12 August 2012

Reasons to be Cheerful - last chance!


I have just read that there will be a final performance of Reasons to Be Cheerful at the Queen Elizabeth Hall on the South Bank on September 9th - click here for booking details. Below is an extract from an earlier post about seeing the show at Stratford East.


On Friday I saw Reasons to Be Cheerful (above), a new musical featuring the songs of Ian Dury, at Theatre Royal, Stratford East - yes, the very same stage where the Fings ... mob and Alan Klein's characters in What a Crazy World first strutted their stuff. I'm not going to give a detailed review of it here except to say that it was a joyous occasion: the theatre is the right size to make musicals seem intimate, not overpowering.

It was written by Paul Sirett, also a benign overseer of proceedings as guitarist in the onstage band. What interested me, and what I can't quite work out, is why it was so good - and I don't mean to be insulting to Paul, to whom I, like many others, have reasons to be grateful.

The story was a fairly simple one: the mission to get tickets for an Ian Dury gig - and how, as the publicity says, "events take a surprising turn." But I suppose the point was you wanted to be with the characters, you were given enough information to care about them, and the songs seemed inserted at the right moments, heightening the action: a jukebox musical it wasn't, in other words, even though Dury's biggest hits were used.

At one point the convention was playfully overturned when one of the characters said why shouldn't a certain song be inserted, and lo, it was. There was also a framing device, so that we were watching characters put on a fringe theatre show in a pub, which also helped keep us away from the unreality of a big West End production, and the fact that the show was being signed (it's a coproduction with disabled-led theatre company Graeae) and that characters who were onlookers participated so vigorously in the songs (the mother, played by Karen Spicer, above, was really going for it) accentuated the idea of a communal event that embraced the audience.

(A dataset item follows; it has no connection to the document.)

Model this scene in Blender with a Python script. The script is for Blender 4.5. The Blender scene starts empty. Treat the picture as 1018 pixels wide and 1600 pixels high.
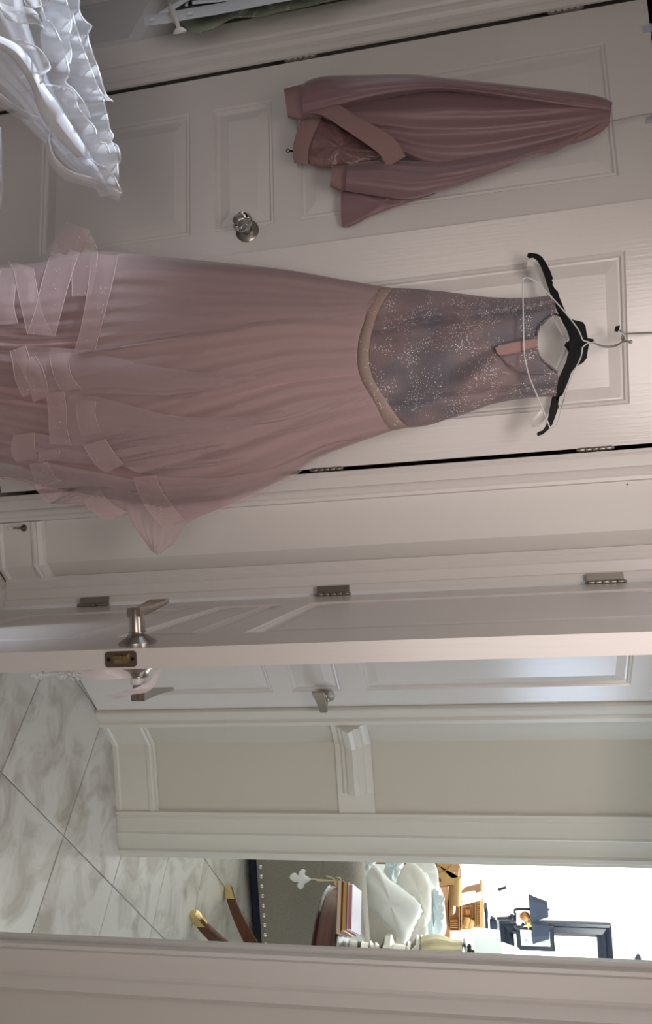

The best illustration of how the songs were used was the way in which the opportunity for a mawkish onstage death scene was resisted. It's not clear whether or not a certain character died on the night of the action, but a certain song, coming when it did, was enough to tell us what the protagonist felt about it when it did come, which was all we needed to know. (Pismotality is a fully accredited spoiler-sensitive blogger - remember, always look for the logo.)